Under all the circumstances, the evidence as a whole indicates the defendants did not exculpate themselves from the presumption of negligence and the conclusion of the trial judge was correct. Defendants strongly argue that there was really no conflict between defendants’ witnesses as stated by the trial judge in his written reasons. At best, the testimony is somewhat ambiguous, but even if the ambiguous testimony is not in fact conflicting, the evidence produced by defendants is not sufficient to exculpate them from negligence by establishing regular procedures for cleaning and the faithful adherence to these procedures on the day in question.

The testimony of plaintiff and defendants’ witness regarding plaintiff’s actions in shaking a bundle of mustard greens and placing the foreign substance on the floor herself is conflicting, and the trial judge obviously accepted the version of the plaintiff as true. There is insufficient evidence to conclude the trial court committed manifest error in making this finding.

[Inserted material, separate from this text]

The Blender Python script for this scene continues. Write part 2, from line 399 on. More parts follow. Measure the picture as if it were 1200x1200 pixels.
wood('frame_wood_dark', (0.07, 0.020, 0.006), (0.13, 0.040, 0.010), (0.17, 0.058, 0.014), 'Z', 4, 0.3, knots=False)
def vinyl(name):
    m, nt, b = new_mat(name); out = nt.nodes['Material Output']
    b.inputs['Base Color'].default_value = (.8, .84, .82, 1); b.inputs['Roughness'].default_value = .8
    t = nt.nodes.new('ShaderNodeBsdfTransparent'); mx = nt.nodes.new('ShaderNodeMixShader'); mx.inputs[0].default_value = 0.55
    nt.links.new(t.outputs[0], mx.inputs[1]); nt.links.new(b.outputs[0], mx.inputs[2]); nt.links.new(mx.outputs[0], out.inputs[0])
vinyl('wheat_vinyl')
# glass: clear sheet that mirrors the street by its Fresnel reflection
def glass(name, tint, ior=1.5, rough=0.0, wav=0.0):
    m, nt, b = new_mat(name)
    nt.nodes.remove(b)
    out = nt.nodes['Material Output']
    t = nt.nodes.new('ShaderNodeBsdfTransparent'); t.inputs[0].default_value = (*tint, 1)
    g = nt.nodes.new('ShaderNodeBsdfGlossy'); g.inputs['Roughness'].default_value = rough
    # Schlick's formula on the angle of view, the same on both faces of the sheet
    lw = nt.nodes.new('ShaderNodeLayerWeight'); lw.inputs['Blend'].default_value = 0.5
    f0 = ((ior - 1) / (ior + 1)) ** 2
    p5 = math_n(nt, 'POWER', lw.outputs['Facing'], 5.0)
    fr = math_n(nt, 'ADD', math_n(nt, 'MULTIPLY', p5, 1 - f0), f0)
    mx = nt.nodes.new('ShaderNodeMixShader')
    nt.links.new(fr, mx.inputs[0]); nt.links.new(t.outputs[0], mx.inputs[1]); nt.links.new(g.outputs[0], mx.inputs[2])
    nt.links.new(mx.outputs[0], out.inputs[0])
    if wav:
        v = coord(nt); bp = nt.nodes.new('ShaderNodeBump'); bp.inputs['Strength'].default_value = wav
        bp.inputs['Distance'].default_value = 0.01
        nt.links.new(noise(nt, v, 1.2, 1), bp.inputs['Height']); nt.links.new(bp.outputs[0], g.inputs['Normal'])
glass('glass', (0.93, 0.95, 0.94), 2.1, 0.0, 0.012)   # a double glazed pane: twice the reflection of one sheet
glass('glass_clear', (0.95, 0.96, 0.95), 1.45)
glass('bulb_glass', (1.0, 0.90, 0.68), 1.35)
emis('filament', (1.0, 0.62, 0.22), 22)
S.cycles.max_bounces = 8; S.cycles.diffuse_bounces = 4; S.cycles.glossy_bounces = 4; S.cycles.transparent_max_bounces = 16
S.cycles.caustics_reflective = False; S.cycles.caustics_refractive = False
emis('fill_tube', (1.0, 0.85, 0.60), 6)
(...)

The law is well settled that the findings of fact by the trial court should not be disturbed on appeal in the absence of manifest error. This is especially true where there is conflicting testimony involving the credibility of witnesses and the weight to be afforded their testimony. The trial judge, having had the opportunity to see and hear the witnesses, is the better judge of their credibility.2

The reasons given by the trial judge make it abundantly clear he based his decision on the credibility of the witnesses regarding the different versions set forth by the various witnesses relative to the man*1335ner in which the accident occurred. There is nothing in the record indicating abuse of the wide discretion afforded him in making such a determination.

For the reasons assigned, the judgment appealed from is affirmed.

AFFIRMED.

. Kavlich v. Kramer, La., 315 So.2d 282.

. Canter v. Koehring Company, La., 283 So.2d 716, 724.